Saturday, February 24, 2007

You Gotta Feel Sorry


The Oregonian reports that glacier study at a plum global warming research project came up with head scratching data. Two of Greenland’s largest glaciers, which had shown dramatic shrinkage in 2004 and 2005, unaccountably had shrinkage last year at only the normal rate.

Ian Howat, a researcher with the University of Washington and University of Colorado, was at a loss to explain why except that the glacier’s shape is now “stretched and thinned”.

The variability in such a short time underscores the problem in assuming that glacial melting and sea level rise will occur on a steady upward trajectory, said Ian Howat, a researcher with the University of Washington's Applied Physics Laboratory and the University of Colorado's National Snow and Ice Data Center.

"While the rates of shrinking of these two glaciers have stabilized, we don't know whether they will remain stable, grow or continue to collapse in the near future" because the glaciers' shape changed greatly, becoming stretched and thinned, Howat said.

"Future warming may lead to rapid pulses of retreat and increased discharge rather than a long, steady drawdown."

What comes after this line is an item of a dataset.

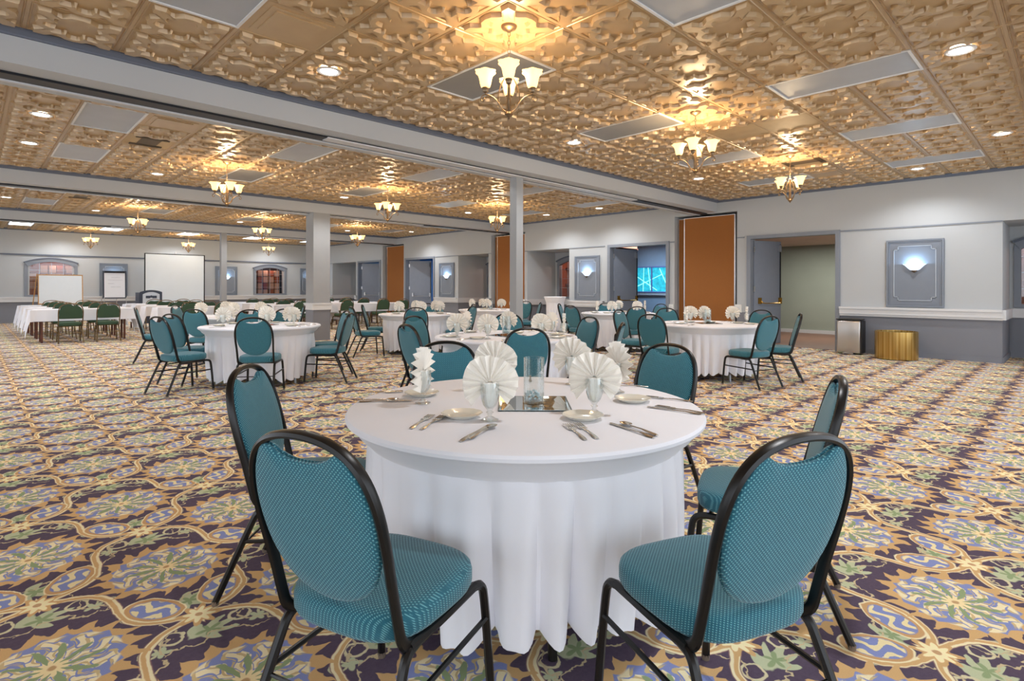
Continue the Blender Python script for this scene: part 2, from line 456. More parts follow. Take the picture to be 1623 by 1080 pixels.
# far wall with two arched windows
WF = [(1.49, 2.85), (9.30, 10.68)]
bm = bmesh.new(); x = XL
for a, b in WF + [(XW + RT, XW + RT)]:
    a2, b2 = a + .07, b - .07
    add_box(bm, x, a2 if a != b else a, YF, YF + .2, .73, CE)
    if a != b: add_box(bm, a2, b2, YF, YF + .2, .73, .95)
    x = b2
wf = struct('wall_far', bm, 'wall_fabric')
for a, b in WF:
    a2, b2 = a + .07, b - .07; K = 12; m_ = (a + b) / 2; hw = (b2 - a2) / 2
    arc = [(a2 + 2 * hw * k / K, 2.04 + .17 * (1 - (2 * k / K - 1) ** 2)) for k in range(K + 1)]
    struct('wall_head', prism(arc + [(b2, CE), (a2, CE)], YF, YF + .2, 'y'), 'wall_fabric', wf)
struct('wainscot', box(XL, XW + RT, YF, YF + .2, 0, .73), 'wainscot', wf)
t = bmesh.new(); add_box(t, XL, XW, YF - .08, YF, .74, .9); add_box(t, XL, XW, YF - .11, YF, .87, .915); struct('chair_rail', t, 'rail_white', wf)
struct('moulding', box(XL, XW, YF - .05, YF, 2.40, 2.45), 'crown', wf)
struct('baseboard', box(XL, XW, YF - .02, YF, 0, .11), 'wainscot', wf)
# beams with crown moulding, folding-wall tracks
def crown(nm, x0, x1, y, s, parent):       # runs along X on the face y, projecting towards -s
    prof = [(0, 3.285), (-.018, 3.285), (-.025, 3.30), (-.055, 3.325), (-.07, 3.335), (-.07, CE + .01), (0, CE + .01)]
    pr = [(y + s * p, z) for p, z in prof]
    bm = bmesh.new(); A = [bm.verts.new((x0, a, b)) for a, b in pr]; B = [bm.verts.new((x1, a, b)) for a, b in pr]; n = len(pr)
    for k in range(n): bm.faces.new((A[k], A[(k + 1) % n], B[(k + 1) % n], B[k]))
    bm.faces.new(A); bm.faces.new(B[::-1]); return struct(nm, bm, 'crown', parent)
def crown_y(y0, y1, parent):
    prof = [(0, 3.285), (-.018, 3.285), (-.025, 3.30), (-.055, 3.325), (-.07, 3.335), (-.07, CE + .01), (0, CE + .01)]
    bm = bmesh.new(); A = [bm.verts.new((XW + p, y0, z)) for p, z in prof]; B = [bm.verts.new((XW + p, y1, z)) for p, z in prof]; n = len(prof)
    for k in range(n): bm.faces.new((A[k], A[(k + 1) % n], B[(k + 1) % n], B[k]))
    return struct('crown_moulding', bm, 'crown', parent)
BEAM = [(5.979, 6.68), (12.761, 13.46), (19.658, 20.36), (-.82, -.12)]
for i, (a, b) in enumerate(BEAM):
    be = struct('trim_%d' % (i + 1), box(XL, XW, a, b, 3.067, CE + .01), 'beam')
    crown('crown_moulding', XL, XW, a, 1, be); crown('crown_moulding', XL, XW, b, -1, be)
    m_ = (a + b) / 2
    struct('track_channel', box(XL, XW + .3, m_ - .10, m_ + .08, 3.045, 3.067), 'track', be)
    struct('track_cover', box(3.03 if i == 0 else (5.0 if i == 1 else 3.0), 9.57 if i == 0 else 9.2, m_ - .13, m_ + .02, 3.035, 3.05), 'track_cover', be)
    t = bmesh.new(); add_box(t, XL, XW, m_ + .08, m_ + .11, 3.03, 3.067); struct('track_lip', t, 'track_cover', be)
for (a, b) in ((-.12, 5.979), (6.68, 12.761), (13.46, 19.658), (20.36, YF)): crown_y(a, b, wr)
crown('crown_moulding', XL, XW, YF, 1, wf)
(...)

Meanwhile, Lonnie Thompson, from Ohio State University, studying a Peruvian glacier, said his glacier may be gone in five years.

Lonnie Thompson, a professor of earth sciences at Ohio State University, said that the retreat of the Qori Kalis glacier in Peru exceeds any other retreat in at least the past 5,000 years.

The glacier is one of several tongues of ice retreating on the Quelccaya Ice Cap, the largest body of ice in the tropics, said Thompson, who said the retreat of glaciers worldwide is evidence of global warming.


Lonnie Thompson, reporting on a sparse glacial area, had dramatic global warming news. Poor Ian Howat, who should have had continuing mega evidence of global warming in Greenland, had at the best mixed, if not negative global warming news to report. Warning that shrinkage rate of the Greenland glaciers could escalate, remain stable or even go down, Howat was true to his data in saying that scientists don’t really understand global melting.

Could that mean that they don’t really understand global warming all that well either?